The model.predict() method returns an array of probabilities, where each value represents the model's confidence that an image is a dog:

  • Values close to 0: High confidence the image is a cat
  • Values close to 1: High confidence the image is a dog
  • Values around 0.5: Uncertain prediction

For example:

  • predictions[0] = 0.15 → 15% dog probability → Model predicts Cat (85% confidence)
  • predictions[1] = 0.87 → 87% dog probability → Model predicts Dog (87% confidence)
  • predictions[2] = 0.52 → 52% dog probability → Model predicts Dog but with low confidence (52%)

7.2 Visual Results

The model's predictions were visualized by displaying test images with their predicted class and confidence percentage:

Grid of 50 test images with predictions showing confidence percentages

Grid visualization of 50 test images with predictions. Each image shows the predicted class (Cat/Dog) and the confidence percentage.
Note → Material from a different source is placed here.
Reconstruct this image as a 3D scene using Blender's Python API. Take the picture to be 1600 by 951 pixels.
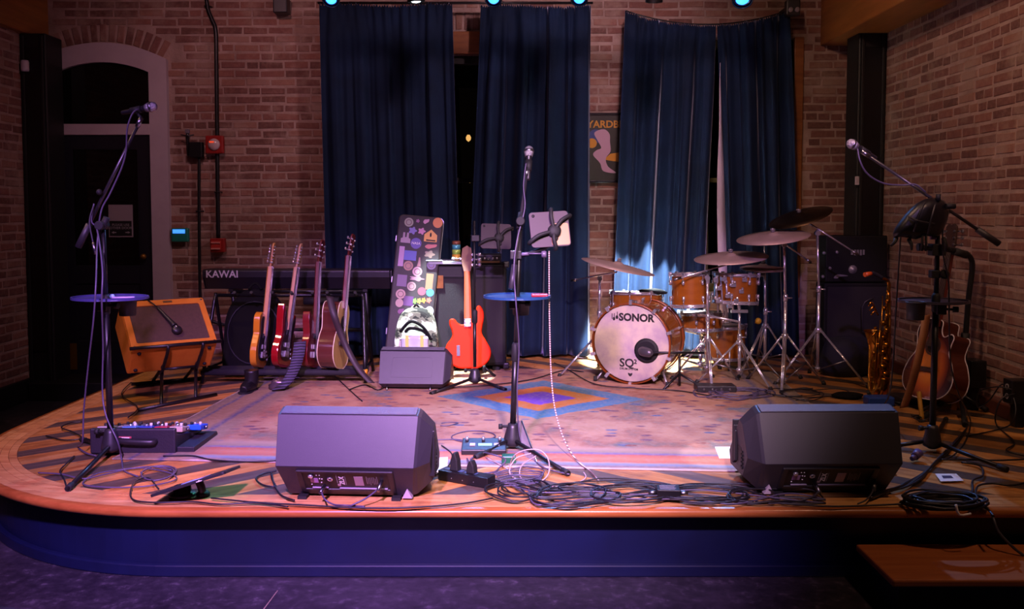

Higher percentages indicate more confident predictions. The model successfully classifies most images correctly, with confidence levels typically above 70% for clear images.

7.3 Results Summary

Model Performance

The CNN achieved above 70% accuracy on the test set, exceeding the 63% requirement. The model demonstrates:

  • Effective feature learning from raw pixel data
  • Good generalization to unseen images
  • Robust predictions with high confidence scores

Key Success Factors

  • Data Augmentation: Increased effective dataset size and improved generalization
  • CNN Architecture: Hierarchical feature learning from edges to complex patterns
  • Regularization: Dropout prevented overfitting despite large parameter count
  • Proper Preprocessing: Normalization and resizing ensured consistent inputs

Key Concepts

Convolutional Neural Networks

Deep learning architecture designed for image processing, automatically learning hierarchical features through convolutional and pooling layers.

Data Augmentation

Technique to artificially increase dataset size by applying random transformations, improving model generalization and reducing overfitting.

Regularization

Techniques like dropout prevent overfitting by randomly disabling neurons during training, forcing the model to learn robust features.